■ Data lines
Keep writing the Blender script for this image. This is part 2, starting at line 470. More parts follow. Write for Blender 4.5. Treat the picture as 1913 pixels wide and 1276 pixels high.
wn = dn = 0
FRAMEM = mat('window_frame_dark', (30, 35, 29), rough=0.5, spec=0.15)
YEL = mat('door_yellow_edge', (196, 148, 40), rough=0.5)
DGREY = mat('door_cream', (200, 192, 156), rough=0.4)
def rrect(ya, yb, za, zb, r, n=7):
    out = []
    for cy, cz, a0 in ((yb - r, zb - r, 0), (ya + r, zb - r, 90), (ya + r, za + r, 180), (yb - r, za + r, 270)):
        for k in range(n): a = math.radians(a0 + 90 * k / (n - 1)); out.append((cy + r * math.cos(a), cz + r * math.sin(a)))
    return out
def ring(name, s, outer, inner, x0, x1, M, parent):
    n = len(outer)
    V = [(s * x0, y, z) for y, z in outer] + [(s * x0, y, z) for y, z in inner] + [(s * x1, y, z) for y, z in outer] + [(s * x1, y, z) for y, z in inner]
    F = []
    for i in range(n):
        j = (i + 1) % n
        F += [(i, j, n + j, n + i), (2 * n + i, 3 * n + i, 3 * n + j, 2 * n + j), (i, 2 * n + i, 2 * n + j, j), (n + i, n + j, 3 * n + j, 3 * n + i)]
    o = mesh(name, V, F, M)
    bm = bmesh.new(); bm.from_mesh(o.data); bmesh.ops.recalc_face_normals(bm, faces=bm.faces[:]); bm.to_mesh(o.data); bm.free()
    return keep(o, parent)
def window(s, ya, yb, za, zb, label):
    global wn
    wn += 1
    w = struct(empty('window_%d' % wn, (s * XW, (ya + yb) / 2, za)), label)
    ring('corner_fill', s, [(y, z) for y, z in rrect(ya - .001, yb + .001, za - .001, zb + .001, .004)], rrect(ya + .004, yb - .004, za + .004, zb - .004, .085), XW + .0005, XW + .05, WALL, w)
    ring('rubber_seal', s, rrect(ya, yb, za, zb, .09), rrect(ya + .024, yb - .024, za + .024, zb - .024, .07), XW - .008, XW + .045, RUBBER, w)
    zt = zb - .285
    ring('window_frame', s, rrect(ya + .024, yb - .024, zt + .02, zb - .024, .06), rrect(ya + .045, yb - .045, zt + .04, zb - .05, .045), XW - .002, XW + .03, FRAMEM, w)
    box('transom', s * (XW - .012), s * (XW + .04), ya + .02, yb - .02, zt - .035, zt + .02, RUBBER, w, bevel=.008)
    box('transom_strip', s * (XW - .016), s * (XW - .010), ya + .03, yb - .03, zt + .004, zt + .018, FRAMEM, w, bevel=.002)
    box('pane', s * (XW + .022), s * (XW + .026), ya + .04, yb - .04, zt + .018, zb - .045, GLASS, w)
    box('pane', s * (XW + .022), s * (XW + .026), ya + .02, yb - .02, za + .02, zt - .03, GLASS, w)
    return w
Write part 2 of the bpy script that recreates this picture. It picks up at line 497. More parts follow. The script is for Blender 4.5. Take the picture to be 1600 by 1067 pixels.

■ Short problem
Give all the entries again exactly; leave none out.

■ Solution to this exercise
Keep writing the Blender script for this image. This is part 2, starting at line 470. More parts follow. Write for Blender 4.5. Treat the picture as 1913 pixels wide and 1276 pixels high.
wn = dn = 0
FRAMEM = mat('window_frame_dark', (30, 35, 29), rough=0.5, spec=0.15)
YEL = mat('door_yellow_edge', (196, 148, 40), rough=0.5)
DGREY = mat('door_cream', (200, 192, 156), rough=0.4)
def rrect(ya, yb, za, zb, r, n=7):
    out = []
    for cy, cz, a0 in ((yb - r, zb - r, 0), (ya + r, zb - r, 90), (ya + r, za + r, 180), (yb - r, za + r, 270)):
        for k in range(n): a = math.radians(a0 + 90 * k / (n - 1)); out.append((cy + r * math.cos(a), cz + r * math.sin(a)))
    return out
def ring(name, s, outer, inner, x0, x1, M, parent):
    n = len(outer)
    V = [(s * x0, y, z) for y, z in outer] + [(s * x0, y, z) for y, z in inner] + [(s * x1, y, z) for y, z in outer] + [(s * x1, y, z) for y, z in inner]
    F = []
    for i in range(n):
        j = (i + 1) % n
        F += [(i, j, n + j, n + i), (2 * n + i, 3 * n + i, 3 * n + j, 2 * n + j), (i, 2 * n + i, 2 * n + j, j), (n + i, n + j, 3 * n + j, 3 * n + i)]
    o = mesh(name, V, F, M)
    bm = bmesh.new(); bm.from_mesh(o.data); bmesh.ops.recalc_face_normals(bm, faces=bm.faces[:]); bm.to_mesh(o.data); bm.free()
    return keep(o, parent)
def window(s, ya, yb, za, zb, label):
    global wn
    wn += 1
    w = struct(empty('window_%d' % wn, (s * XW, (ya + yb) / 2, za)), label)
    ring('corner_fill', s, [(y, z) for y, z in rrect(ya - .001, yb + .001, za - .001, zb + .001, .004)], rrect(ya + .004, yb - .004, za + .004, zb - .004, .085), XW + .0005, XW + .05, WALL, w)
    ring('rubber_seal', s, rrect(ya, yb, za, zb, .09), rrect(ya + .024, yb - .024, za + .024, zb - .024, .07), XW - .008, XW + .045, RUBBER, w)
    zt = zb - .285
    ring('window_frame', s, rrect(ya + .024, yb - .024, zt + .02, zb - .024, .06), rrect(ya + .045, yb - .045, zt + .04, zb - .05, .045), XW - .002, XW + .03, FRAMEM, w)
    box('transom', s * (XW - .012), s * (XW + .04), ya + .02, yb - .02, zt - .035, zt + .02, RUBBER, w, bevel=.008)
    box('transom_strip', s * (XW - .016), s * (XW - .010), ya + .03, yb - .03, zt + .004, zt + .018, FRAMEM, w, bevel=.002)
    box('pane', s * (XW + .022), s * (XW + .026), ya + .04, yb - .04, zt + .018, zb - .045, GLASS, w)
    box('pane', s * (XW + .022), s * (XW + .026), ya + .02, yb - .02, za + .02, zt - .03, GLASS, w)
    return w
Write part 2 of the bpy script that recreates this picture. It picks up at line 497. More parts follow. The script is for Blender 4.5. Take the picture to be 1600 by 1067 pixels.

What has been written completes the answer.